‘These sort of horses don’t just fall out the sky’: Austin O’Connor steps up to Irish side following teammate’s withdrawal

  • Ireland’s Austin O’Connor and the eye-catching grey Colorado Blue stepped into the breach following Cathal Daniels’ last-minute withdrawal from the Irish eventing team to finish the first phase at the Tokyo Olympics on a score of 38.

    Tokyo is Austin’s first senior championship since 2017 and his first Olympic eventing appearance since Beijing 2008.

    “These sort of horses don’t just fall out of the sky,” he said. “They’re hard to find, hard to keep right, to keep us right so there’s two elements. There isn’t just the athlete, there’s two athletes involved.”

    Austin added he was disappointed with the test.

    “The horse has been working really well,” he said. “His prep was good, everything was going well, I don’t quite know [why] I think he got a little bit shy in the ring in the trot.

    “The changes are generally a lot better than that. He decided he thought he was seeing imaginary showjumps I think! But you know it’s done and we’ve got to look forward to Sunday and Monday.”

    Austin heard he would be riding at 6pm the night before his test, following the withdrawal of Cathal Daniels and the mare Rioghan Rua, owing to “veterinary reasons”.

    “I certainly wouldn’t be using [the call-up] as an excuse for being a bit disappointed today,” he said. “I felt very, very sorry for Cathal. Obviously I was here to compete and we’re all competitors, but we’ve all been in [Cathal’s] situation and it’s not nice.”

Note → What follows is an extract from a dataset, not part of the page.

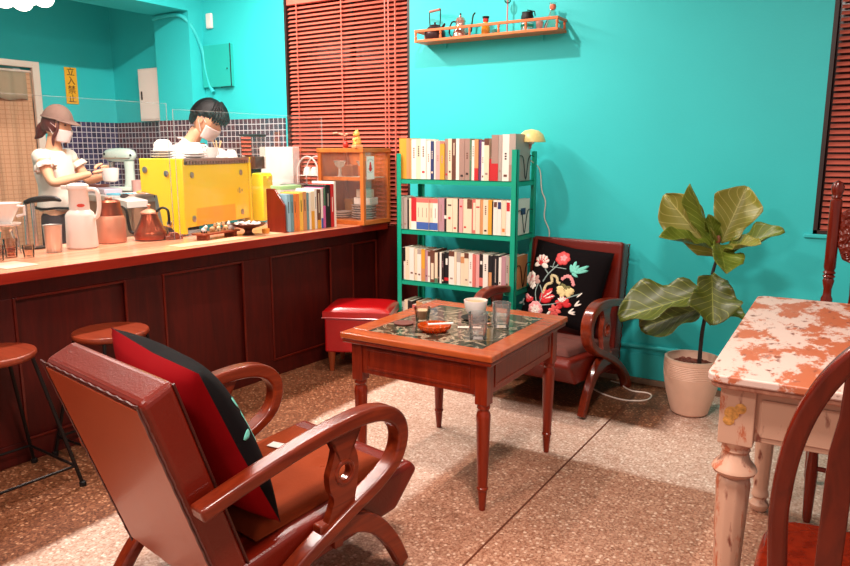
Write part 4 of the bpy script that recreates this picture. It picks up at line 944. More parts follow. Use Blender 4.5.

    Reflecting on Colorado Blue’s character, he added: “He’s quite a laid back character, but he is a competitor. He’s got a great heart. He wants to do the job and he’s a pleasure to ride. So I think I probably slightly let him down today.”

    Austin was followed into the arena by New Zealand’s Jesse Campbell, making his Olympic debut aboard Diachello. The pair scored 30.3, putting them in provisional 11th individually and the New Zealand team into sixth, ahead of the final rotation of team riders.

    “I was really pleased on the whole,” said Jesse, adding the 11-year-old gelding is a “lovely horse”.

    “He’s a horse who I think it’s going to just get better and better over the next few years. It’s a very difficult test, in terms of if you make a little mistake to then try and get those scores back it just comes up so fast. You’ve got no time to rebuild your score if you make a little mistake. I made a few little boo-boos, but on the whole, I’m really pleased.”

    Speaking about what it is like to be on a team with Tim and Jonelle Price, he added: “I think everyone knows what a fantastic team they are. It’s a real honour to be here with them and I’ve sort of been taken under their wing.”

    Britain holds the lead in the individual and team standings after the first day of eventing dressage, with Oliver Townend and Ballaghmor Class in provisional first place (23.6).